I see what you mean but the M2 (and I think the M3 but its MS setup makes things slightly more complex) quotes a max SPL of 135dB in the specs - which must include the mics, and all the way through to the 32 bit float output.  As memory serves me, 24 bit would handle up to 144dB (?) so on the face of it, 24 bits would cover that ear damaging input.  Just. 

But as I think I've mentioned here - or elsewhere, oops - the M2 does some pretty efficient (faster than realtime) normalizing and converting onboard, and can even play back normalized on phones without prior conversion, so maybe 32 bit float helps a bit with that processing, in theory if not in practice.

(But would the ADC handle 135dB input at its analog stage without fear of clipping that front end of the ADC?  Thus needing one with lowered input to accept high levels, while the other does the quieter stuff maybe with even raised gain right before the conversion stage of the chip?  I have a horrible feeling that in my dotage I am sending this discussion round in circles...)

[TheJez]

But as I think I've mentioned here - or elsewhere, oops - the M2 does some pretty efficient (faster than realtime) normalizing and converting onboard, and can even play back normalized on phones without prior conversion, so maybe 32 bit float helps a bit with that processing, in theory if not in practice.

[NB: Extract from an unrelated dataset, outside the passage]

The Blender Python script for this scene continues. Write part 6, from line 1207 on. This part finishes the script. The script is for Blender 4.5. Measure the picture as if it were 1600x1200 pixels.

I guess I'm missing the point here... Normalizing is one of the easiest operations one can do on audio. It doesn't matter nowadays if the processor is doing integer or floating point arrithmatic, both will be very fast, and maybe even outsourced to an onboard DSP. By far the biggest bottleneck is reading/writing the input/output samples to the slow SD card, not the calculations. Back in the days, microprocessors typically only had integer arrithmatic on board, meaning that floating point calculations were emulated by integer software algorithms, which made them slow. Fortunately those days are over.